Ливерпуль – конечно, удивительный город, не похожий на Англию. Он всю жизнь пытался дистанцироваться от Англии, подчеркивал свою связь с Америкой, Ирландией, говорил о том, что Мерсисайд (графство, включающее в себя Ливерпуль и близлежащие населенные пункты по обеим сторонам устья реки Мерси – АК) – это не Англия.
Очень креативный город, с огромным количеством музыки, в пятницу-субботу практически в каждом пабе звучит живая музыка. Нередко в родной город возвращаются и ставшие звездами вышедшие отсюда группы.
Креативность мышления – она и позитив, и негатив. Так же креативно ищут, как бы что стянуть и как можно устроиться в жизни, не работая. Но есть та общность, что роднит его с Петербургом и, наверное, с русской ментальностью.
В Ливерпуле больше, как мне кажется, чем в остальной Англии, люди готовы помогать друг другу. Город страдал довольно много, особенно в последние 50 лет, после развала портовой индустрии и после того, как Маргарет Тэтчер невзлюбила его по разным причинам.

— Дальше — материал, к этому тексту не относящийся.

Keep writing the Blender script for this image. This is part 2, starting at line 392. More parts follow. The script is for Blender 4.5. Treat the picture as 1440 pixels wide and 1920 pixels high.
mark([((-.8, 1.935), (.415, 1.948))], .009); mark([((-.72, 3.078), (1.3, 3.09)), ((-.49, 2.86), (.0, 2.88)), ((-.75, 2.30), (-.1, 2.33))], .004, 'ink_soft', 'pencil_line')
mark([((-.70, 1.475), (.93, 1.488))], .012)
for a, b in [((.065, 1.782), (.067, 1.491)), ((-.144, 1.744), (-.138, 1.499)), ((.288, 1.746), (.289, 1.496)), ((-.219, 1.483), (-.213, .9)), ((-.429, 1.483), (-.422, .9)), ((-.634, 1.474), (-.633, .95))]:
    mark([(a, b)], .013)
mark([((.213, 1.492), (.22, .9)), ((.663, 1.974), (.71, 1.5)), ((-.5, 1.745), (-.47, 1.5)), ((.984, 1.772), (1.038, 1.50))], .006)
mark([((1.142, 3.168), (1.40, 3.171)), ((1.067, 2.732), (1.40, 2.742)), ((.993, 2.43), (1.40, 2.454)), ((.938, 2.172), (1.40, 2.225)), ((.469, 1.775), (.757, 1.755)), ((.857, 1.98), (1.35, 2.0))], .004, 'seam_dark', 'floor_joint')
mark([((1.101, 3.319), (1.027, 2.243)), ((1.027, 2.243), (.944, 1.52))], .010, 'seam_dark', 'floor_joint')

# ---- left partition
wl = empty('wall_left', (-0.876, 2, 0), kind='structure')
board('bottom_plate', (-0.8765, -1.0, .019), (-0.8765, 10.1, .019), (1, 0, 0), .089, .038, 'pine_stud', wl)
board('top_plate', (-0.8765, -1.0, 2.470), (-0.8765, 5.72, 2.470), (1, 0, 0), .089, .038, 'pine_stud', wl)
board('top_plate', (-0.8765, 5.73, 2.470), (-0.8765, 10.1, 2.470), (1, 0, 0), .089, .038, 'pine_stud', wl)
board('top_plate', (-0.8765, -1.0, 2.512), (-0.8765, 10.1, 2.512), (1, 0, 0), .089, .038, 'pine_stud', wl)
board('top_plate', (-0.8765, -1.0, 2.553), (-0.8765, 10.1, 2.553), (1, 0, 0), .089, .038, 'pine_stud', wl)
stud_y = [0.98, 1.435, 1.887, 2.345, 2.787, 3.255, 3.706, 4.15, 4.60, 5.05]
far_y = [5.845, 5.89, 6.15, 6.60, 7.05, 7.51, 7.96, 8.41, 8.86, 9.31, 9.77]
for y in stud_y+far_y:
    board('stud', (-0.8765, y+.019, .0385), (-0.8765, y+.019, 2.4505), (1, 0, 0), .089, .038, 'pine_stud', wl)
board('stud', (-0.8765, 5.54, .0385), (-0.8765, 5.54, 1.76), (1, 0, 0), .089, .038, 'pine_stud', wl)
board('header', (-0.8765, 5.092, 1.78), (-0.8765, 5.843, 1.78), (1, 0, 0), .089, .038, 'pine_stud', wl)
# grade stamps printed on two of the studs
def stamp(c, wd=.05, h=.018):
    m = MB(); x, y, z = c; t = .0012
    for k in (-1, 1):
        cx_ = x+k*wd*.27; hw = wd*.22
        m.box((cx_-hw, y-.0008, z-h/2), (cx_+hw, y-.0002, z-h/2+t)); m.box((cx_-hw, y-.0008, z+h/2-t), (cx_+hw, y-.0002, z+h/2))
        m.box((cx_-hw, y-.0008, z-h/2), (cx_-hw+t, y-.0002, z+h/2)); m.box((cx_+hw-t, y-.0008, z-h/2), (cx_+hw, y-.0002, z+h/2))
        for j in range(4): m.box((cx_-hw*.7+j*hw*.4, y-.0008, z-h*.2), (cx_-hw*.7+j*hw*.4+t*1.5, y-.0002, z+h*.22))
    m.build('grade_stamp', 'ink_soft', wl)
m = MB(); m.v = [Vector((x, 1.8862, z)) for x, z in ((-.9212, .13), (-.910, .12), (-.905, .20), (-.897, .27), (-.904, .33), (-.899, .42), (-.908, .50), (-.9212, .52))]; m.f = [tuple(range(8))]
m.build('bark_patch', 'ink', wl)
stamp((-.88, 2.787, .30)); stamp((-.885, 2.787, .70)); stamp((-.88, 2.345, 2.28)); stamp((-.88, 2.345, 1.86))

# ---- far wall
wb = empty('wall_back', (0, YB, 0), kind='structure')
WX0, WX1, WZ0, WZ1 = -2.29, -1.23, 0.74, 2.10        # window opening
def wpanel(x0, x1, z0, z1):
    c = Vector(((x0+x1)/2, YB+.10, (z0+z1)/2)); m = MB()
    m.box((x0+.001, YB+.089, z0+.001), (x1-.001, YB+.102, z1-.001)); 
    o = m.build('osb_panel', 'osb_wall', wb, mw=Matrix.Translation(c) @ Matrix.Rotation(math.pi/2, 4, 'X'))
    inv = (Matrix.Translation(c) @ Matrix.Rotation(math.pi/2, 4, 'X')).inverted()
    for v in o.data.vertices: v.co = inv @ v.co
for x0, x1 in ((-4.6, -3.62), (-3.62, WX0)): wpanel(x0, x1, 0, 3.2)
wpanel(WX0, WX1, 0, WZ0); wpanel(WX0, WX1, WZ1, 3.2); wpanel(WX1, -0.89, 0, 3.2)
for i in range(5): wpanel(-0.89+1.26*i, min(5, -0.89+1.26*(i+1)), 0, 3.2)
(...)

Люди жили с серьезными экономическими проблемами, и поэтому они привыкли друг другу всегда помогать, привыкли давать в долг, жить как добрые соседи, нежели просто как соседи, которые не хотят видеть друг друга.
И это отличает его от многих других мест в Англии, на мой взгляд. За те 12 лет, что я там, город во многом преобразился. Особенно центральная его часть, особенно, когда он был объявлен культурной столицей Европы [2008 год].
Люди стремятся улучшать свой город, и это очень важно. Многое еще нужно сделать, особенно по окраинам, но город идет вверх, и всегда приятно находиться в том месте, которое совершенствуется.
— Ну и последний вопрос, почти риторический, но все же я вам его задам. Вы человек еще совсем молодой, и изрядную часть своей взрослой профессиональной жизни провели за пределами России. Считаете ли вы себя по-прежнему русским музыкантом?
— Наверное… Очень сложно сказать, кем ты себя считаешь… Я с удовольствием и довольно часто приезжаю играть в Россию, и в Москву, и в Петербург, заезжаю и в другие города. На мой взгляд, это мой долг – возвращаться домой и отдавать стране то, что она вложила в меня для моего образования и становления.